The matrix must be invertible, and every leading minor must be not null.

  • Complexity

The complexity is $O(\frac{2n^3}{3})$.


Process

Your goal is to write $A = L * U$ with

  • $L$: a lower strict diagonal matrix
  • $U$: an upper diagonal matrix

It's quite easy. You will use the GAUSS elimination, but limited to this only one rule

\[ L_i \leftarrow L_i - k * L_j \]

meaning you can only subtract a line by another line that will be multiplied by k. Please, note all k values that you used. Your main job is starting from U, and remove all values below the diagonal.

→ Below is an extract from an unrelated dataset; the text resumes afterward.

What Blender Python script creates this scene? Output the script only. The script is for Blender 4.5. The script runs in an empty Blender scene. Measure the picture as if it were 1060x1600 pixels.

U matrix should look like this one

\[ U_{3} = \begin{pmatrix} * & * & * \\ 0 & * & * \\ 0 & 0 & * \\ \end{pmatrix} \]

If you remoted the number at $a_{ij}$, using $k=7$ then in the L matrix, the value at $a_{ij}$ is 7. The L matrix should look like this one

\[ L_{3} = \begin{pmatrix} 1 & 0 & 0 \\ * & 1 & 0 \\ * & * & 1 \\ \end{pmatrix} \]

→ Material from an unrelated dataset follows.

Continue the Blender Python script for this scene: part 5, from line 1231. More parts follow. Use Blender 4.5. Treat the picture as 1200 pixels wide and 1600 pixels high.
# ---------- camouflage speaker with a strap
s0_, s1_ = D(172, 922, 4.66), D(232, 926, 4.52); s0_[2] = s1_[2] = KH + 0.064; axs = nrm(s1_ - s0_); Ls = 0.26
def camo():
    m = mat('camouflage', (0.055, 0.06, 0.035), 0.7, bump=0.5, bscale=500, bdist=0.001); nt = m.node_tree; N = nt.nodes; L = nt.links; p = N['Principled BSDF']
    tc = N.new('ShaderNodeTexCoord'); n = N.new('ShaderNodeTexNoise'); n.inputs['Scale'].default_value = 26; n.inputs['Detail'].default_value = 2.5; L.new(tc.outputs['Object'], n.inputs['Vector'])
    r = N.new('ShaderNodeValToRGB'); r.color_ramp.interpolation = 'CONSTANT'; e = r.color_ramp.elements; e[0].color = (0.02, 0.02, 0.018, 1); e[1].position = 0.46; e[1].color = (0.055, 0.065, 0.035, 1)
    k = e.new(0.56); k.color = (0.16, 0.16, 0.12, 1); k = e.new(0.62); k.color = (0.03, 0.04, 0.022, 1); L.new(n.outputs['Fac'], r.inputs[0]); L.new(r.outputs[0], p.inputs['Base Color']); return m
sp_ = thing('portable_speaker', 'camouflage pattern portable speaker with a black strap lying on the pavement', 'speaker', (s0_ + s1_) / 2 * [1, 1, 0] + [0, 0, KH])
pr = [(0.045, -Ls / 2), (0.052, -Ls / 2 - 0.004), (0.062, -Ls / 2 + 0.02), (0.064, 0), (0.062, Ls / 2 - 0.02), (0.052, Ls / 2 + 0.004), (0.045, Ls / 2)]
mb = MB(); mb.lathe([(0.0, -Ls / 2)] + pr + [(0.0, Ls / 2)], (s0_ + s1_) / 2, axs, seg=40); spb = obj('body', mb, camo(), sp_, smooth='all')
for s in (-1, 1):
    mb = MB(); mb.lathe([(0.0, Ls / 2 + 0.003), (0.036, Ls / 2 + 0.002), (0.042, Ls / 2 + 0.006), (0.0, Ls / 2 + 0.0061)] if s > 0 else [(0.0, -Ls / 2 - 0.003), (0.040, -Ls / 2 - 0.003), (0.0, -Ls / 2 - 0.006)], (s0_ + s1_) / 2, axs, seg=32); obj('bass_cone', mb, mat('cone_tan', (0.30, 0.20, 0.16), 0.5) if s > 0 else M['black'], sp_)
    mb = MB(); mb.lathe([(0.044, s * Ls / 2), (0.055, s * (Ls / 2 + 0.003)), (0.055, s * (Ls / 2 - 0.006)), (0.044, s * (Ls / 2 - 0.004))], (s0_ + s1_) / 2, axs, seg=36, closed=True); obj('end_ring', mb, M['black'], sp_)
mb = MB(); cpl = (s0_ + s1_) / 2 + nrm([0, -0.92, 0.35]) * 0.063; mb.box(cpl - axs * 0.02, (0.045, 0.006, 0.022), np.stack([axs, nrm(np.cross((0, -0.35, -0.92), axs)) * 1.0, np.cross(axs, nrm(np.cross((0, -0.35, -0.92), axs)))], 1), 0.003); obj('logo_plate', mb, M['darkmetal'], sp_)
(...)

Once you have these, to get $AX = b$, you need to

  • solve $Y$ in $LY = b$
  • then, you got $X$ by solving $UX = Y$

Example

Find the LU factorization of A and solve $AX = b$.

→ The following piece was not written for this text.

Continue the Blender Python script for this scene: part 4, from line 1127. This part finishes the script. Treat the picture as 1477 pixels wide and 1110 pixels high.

\[ A = \begin{pmatrix} 4 & 2 & 2 \\ 2 & 10 & 7 \\ 2 & 7 & 21 \\ \end{pmatrix} \quad b = \begin{pmatrix} 12 \\ -9 \\ -20 \\ \end{pmatrix} \]

We are checking that A is

  • leading minors not null, ok
    • $det(\Delta_1) = 4 \gt 0$
    • $det(\Delta_2) = 36 \gt 0$
    • $det(\Delta_3) = 576 \gt 0$
    • The steps are on the Cholesky factorization page
  • invertible: ok, $det(A) = det(\Delta_3) \neq 0$

So we're starting, my steps were

  • $L_2 \leftarrow L_2 - {\color{blue}1/2} L_1$
  • $L_3 \leftarrow L_3 - {\color{blue}1/2} L_1$

\[ \begin{pmatrix} 4 & 2 & 2 \\ 0 & 9 & 6 \\ 0 & 6 & 20 \\ \end{pmatrix} \]

  • $L_3 \leftarrow L_3 - {\color{blue}2/3} L_1 $

\[ U = \begin{pmatrix} 4 & 2 & 2 \\ 0 & 9 & 6 \\ 0 & 0 & 16 \\ \end{pmatrix} \]

Using the $k$ we removed, I have

\[ L = \begin{pmatrix} 1 & 0 & 0 \\ 1/2 & 1 & 0 \\ 1/2 & 2/3 & 1 \\ \end{pmatrix} \]

As we did for Cholesky, we are solving $LY=b$

  • $x = 12$
  • $y = -9 - \frac{12}{2} = -15$
  • $z = -20 - \frac{12}{2} + \frac{2*15}{3} = -16$

So we have $Y = (12,-15,-16)$. And now, we are solving $UX=Y$

  • $z = \frac{16}{-16} = -1$
  • $y = \frac{-15 +6}{9} = -1$
  • $x = \frac{12 + 2 + 2}{4} = 4$

Giving us $X = (4,-1,-1)$, as we expected.


LU factorization in R

Here is the code in R

A <- matrix(c(4,2,2,2,10,7,2,7,21), nrow = 3, ncol = 3, byrow = TRUE)
b <- c(12,-9,-20)

res <- lu(A)
L <- res$L
U <- res$U
# L
#      [,1]      [,2] [,3]
# [1,]  1.0 0.0000000    0
# [2,]  0.5 1.0000000    0
# [3,]  0.5 0.6666667    1
# 
# U
#      [,1] [,2] [,3]
# [1,]    4    2    2
# [2,]    0    9    6
# [3,]    0    0   16

# check
identical(L %*% U, A)
# [1] TRUE

# LY = b
Y <- forwardsolve(L, b)
# [1]  12 -15 -16
# UX = Y
X <- backsolve(U, Y)
# [1]  4 -1 -1